▸ **Stated exercise**: Locate each line below that includes "Python" and reproduce it.

▸ **Data**:
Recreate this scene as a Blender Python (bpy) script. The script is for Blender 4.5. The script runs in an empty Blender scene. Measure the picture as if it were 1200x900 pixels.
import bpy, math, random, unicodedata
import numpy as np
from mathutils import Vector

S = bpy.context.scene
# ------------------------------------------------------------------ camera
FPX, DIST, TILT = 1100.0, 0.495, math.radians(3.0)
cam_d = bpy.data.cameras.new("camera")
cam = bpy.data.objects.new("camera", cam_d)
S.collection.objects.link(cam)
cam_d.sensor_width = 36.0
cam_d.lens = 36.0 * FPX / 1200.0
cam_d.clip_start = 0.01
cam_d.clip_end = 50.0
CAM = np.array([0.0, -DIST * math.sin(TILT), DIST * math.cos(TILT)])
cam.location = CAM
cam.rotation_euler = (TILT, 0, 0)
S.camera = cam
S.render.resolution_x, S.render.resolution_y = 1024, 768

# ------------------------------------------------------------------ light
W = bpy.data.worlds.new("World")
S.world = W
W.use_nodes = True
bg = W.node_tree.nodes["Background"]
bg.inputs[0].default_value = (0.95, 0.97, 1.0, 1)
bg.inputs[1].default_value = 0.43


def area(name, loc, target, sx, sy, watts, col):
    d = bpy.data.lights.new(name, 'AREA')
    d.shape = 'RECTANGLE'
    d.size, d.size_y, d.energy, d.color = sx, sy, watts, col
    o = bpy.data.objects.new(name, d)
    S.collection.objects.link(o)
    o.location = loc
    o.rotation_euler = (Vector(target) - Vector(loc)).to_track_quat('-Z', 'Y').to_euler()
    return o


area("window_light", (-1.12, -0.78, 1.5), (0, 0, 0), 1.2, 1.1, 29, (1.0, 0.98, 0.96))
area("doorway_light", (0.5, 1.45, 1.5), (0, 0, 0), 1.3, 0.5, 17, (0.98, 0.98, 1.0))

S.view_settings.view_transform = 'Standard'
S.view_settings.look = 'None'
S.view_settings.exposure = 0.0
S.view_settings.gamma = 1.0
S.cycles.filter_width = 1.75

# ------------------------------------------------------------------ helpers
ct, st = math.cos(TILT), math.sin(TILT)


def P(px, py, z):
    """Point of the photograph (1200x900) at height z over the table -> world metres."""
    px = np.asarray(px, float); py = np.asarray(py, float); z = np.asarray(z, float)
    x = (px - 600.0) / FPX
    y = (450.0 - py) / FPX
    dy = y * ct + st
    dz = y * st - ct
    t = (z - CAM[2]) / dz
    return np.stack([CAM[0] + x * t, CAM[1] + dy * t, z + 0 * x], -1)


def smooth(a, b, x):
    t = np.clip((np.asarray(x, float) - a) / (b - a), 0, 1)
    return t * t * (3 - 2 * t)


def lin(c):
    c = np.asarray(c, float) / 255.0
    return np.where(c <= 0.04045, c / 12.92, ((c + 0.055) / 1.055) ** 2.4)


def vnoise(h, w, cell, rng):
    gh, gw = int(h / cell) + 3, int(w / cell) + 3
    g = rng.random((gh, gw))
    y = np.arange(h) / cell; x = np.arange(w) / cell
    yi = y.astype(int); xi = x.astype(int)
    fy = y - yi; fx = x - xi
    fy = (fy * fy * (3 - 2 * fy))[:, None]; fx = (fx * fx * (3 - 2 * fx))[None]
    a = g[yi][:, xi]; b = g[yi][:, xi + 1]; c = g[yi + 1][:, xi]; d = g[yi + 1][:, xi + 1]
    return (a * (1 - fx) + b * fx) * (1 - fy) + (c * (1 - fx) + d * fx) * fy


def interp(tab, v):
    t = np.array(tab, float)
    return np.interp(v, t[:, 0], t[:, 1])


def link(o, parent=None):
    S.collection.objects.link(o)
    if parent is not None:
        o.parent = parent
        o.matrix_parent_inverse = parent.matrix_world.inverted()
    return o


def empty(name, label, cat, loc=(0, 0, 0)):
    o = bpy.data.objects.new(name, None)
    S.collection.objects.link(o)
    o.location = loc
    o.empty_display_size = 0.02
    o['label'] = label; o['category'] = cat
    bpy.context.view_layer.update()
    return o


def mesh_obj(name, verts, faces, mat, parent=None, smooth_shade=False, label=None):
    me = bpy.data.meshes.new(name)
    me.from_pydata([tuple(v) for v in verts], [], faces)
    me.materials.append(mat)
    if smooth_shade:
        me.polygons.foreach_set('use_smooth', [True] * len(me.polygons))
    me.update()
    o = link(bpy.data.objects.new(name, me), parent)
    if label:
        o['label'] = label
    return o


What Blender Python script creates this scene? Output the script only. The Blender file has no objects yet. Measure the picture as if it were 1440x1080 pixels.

▸ **Expected answer**:
Recreate this scene as a Blender Python (bpy) script. The script is for Blender 4.5. The script runs in an empty Blender scene. Measure the picture as if it were 1200x900 pixels.
What Blender Python script creates this scene? Output the script only. The Blender file has no objects yet. Measure the picture as if it were 1440x1080 pixels.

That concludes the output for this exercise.